Prezydent Ukrainy Wołodymyr Zełenski poinformował w piątek, że z jego źródeł wynika, że "wróg oznaczył go jako cel numer jeden", a jego rodzinę jako "cel numer dwa". - Nie mogę powiedzieć i nie mam prawa powiedzieć, gdzie się znajduję - powiedział w nagraniu zamieszczonym w internecie. 

Jak wyjaśniała w TOK FM prof. Patrycja Grzebyk, zgodnie z ukraińską konstytucją, prezydent kraju jest naczelnym dowódcą sił zbrojnych, a to oznacza, że "jest legalnym celem". - Rozumiem, że może to być trudne mentalnie do zrozumienia, ale z punktu widzenia prawa humanitarnego, jest to jak najbardziej możliwe. Tak jak celem wojskowym jest Władimir Putin jako naczelny dowódca sił rosyjskich - mówiła ekspertka z Wydziału Nauk Politycznych i Studiów Międzynarodowych UW.

Tłumaczyła, że mimo iż prawo dopuszcza zabicie przywódców traktowanych jako cel wojskowy, wielu prawników przekonuje, że to nie ma sensu. - Zabijanie przywódców oznacza bowiem eliminowanie osoby, z którą można siąść do stołu negocjacyjnego i dyskutować o zawieszeniu broni. (...) Jeśli urządzimy sobie polowanie na danego przywódcę, to z kim będziemy potem rozmawiać - dodała.

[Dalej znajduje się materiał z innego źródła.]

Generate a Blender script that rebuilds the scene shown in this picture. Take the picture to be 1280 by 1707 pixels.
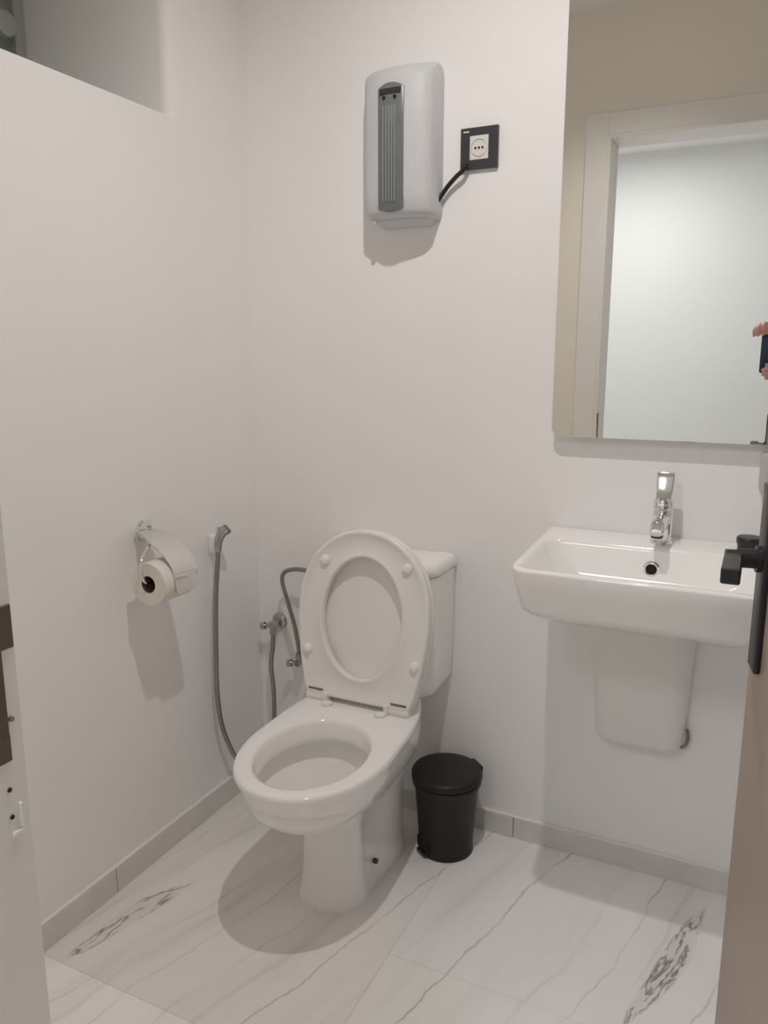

Odnośnie jednak "celu numer dwa" - jak mówił Zełenski, czyli jego rodziny - gościni TOK FM wskazała jasno, że nie może być ona traktowana jako cel wojskowy. - To jest niedopuszczalne. Rodziny obu przywódców [zarówno Zełenskiego, jak i Putina - red.] to są cywile - powiedziała. 

Strzały w dzielnicy rządowej

W piątek przed południem agencja AP podała, że w pobliżu dzielnicy rządowej w stolicy Ukrainy słychać strzały. Według ukraińskich władz siły rosyjskie zbliżają się do Kijowa, a ich celem jest zajęcie miasta i likwidacja obecnych władz Ukrainy, w tym prezydenta Wołodymyra Zełenskiego.

>> Czytaj więcej o wojnie w Ukrainie - relacja na żywo <<

Kijów już nad ranem - w piątek - znalazł się pod ciężkim ostrzałem rakietowym Rosjan. Później władze miasta kilka razy ogłaszały alarm przeciwlotniczy i wezwały mieszkańców do udania się do najbliższych schronów.

Wołodymyr Zełenski wyraził ubolewanie, że jego kraj "został sam" w walce z rosyjską armią, która dzień wcześniej rozpoczęła inwazję na Ukrainę. - Kto jest gotów walczyć razem z nami? Nikogo nie widzę. Kto jest gotowy dać Ukrainie gwarancję członkostwa w NATO? Wszyscy się boją - powiedział.